Add to this that Eddison is a fantastic storyteller. When the action starts, it is there to stay till the end of the book. And he tells his story in Shakespearian proze, which might be hard at first, but gives a wonderful feel to it. It will make you read the story in small pieces so you can savour it slowly and let the wonderful feel linger in your brain. (Here I must confess that I have read the Dutch translation, but even so, the book’s volcanic nature apparently has radiated through.)

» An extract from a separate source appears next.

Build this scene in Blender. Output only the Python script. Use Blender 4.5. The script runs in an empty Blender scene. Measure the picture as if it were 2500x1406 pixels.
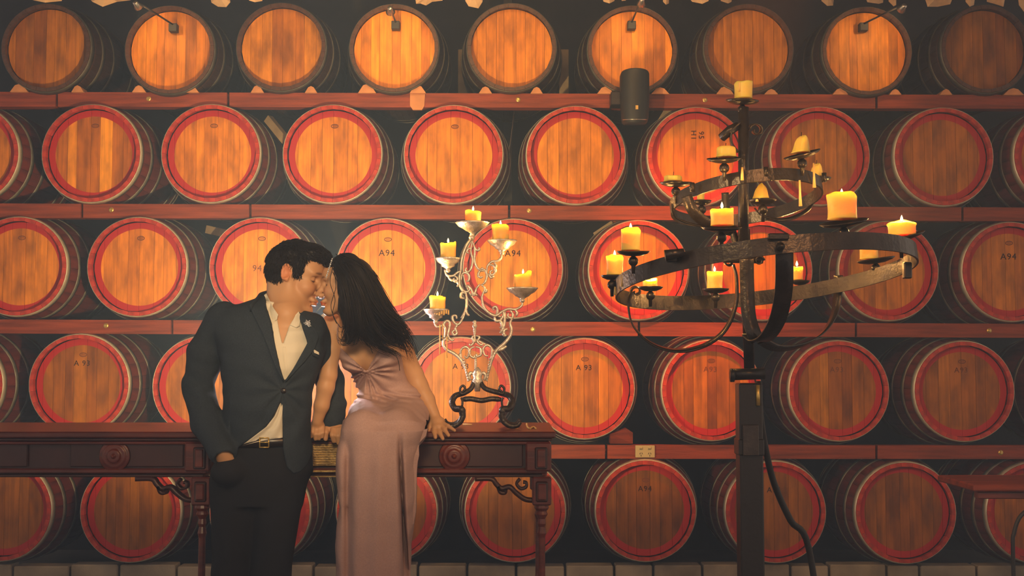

So here we have scene after scene of beautifully crafted material. Our heroes are happily climbing an unclimbable mountain, while looking to tame an untameable animal to ride to a land which cannot be reached, while their country gets invaded by a perpetually resurrecting villain. Still the book is a flawed masterpiece, because it has some irksome failings. 1) The first 15 or so pages give an introduction about a guy that dreams about flying to Mercury and then disappears from the story, 2) All the nations have names like demonland, impland and witchland, but all the inhabitants are simply humans. Let us forgive and forget these quirks. Perhaps Eddison could not discard some of his teenage ponderings.

This book is a force of nature. It becomes the symbol of a philosophy that stays with everyone who reads it.

Book: Patricia McKillip – The Riddle-Master Trilogy


Comprising of:
The Riddle-Master of Hed (1976)
Heir of Sea and Fire (1977)
Harpist in the Wind (1979)

In the seventies, two writers, Patricia McKillip and Stephen Donaldson, had a close friendship and both set out to write their own fantasy epic. Donaldson published the first book of his Chronicles of Thomas Covenant and in the same year, McKillip published The Riddle-Master of Hed. I suppose the two would make a nice pair on your shelf.
Both authors claim to be inspired by Tolkien. But although McKillip admits so, her trilogy is remarkably original. Far more so than piles of epics that do not make such confessions. And although there is now available an excellent omnibus of all three parts, her story stays quite unread.

On with the review. McKillip’s writing is not just solid, but also lush and dreamy. At times quite descriptive, but always beautiful:

"The wind sped past like wild horses, pouring through empty rooms, thundering down the street to spiral the tower and moan through its secret chamber."

The book can be reread just for the richness of her writing. But let’s not forget her characters. Almost all of them are human. There are no Elves of Dwarves or Dragons in this epic. Only wizards and things-I-will-not-spoil-for-you. They have a very realistic feel about them. Especially in the second half of the story, the main characters are supposed to be romantically involved, but they quibble and whine and on the whole really get to know each other. Also the character Deth is one of the most interesting characters in the history of the fantasy genre.
The worldbuilding is very rich. During the story, McKillip makes the reader familiar with its interesting past in moments of creative brilliance. Also her idea of a magical land-rule remains fresh throughout the books and the riddle-society as an alternative to science or an historical institute feels utterly believable. And the story itself is epic alright. Battling armies, ancient powers, world-rule.

Are there no negative comments to make? Well, I didn’t like her use of names. Deth, Yrth, Hel, Hed. It sounds too shallow to me.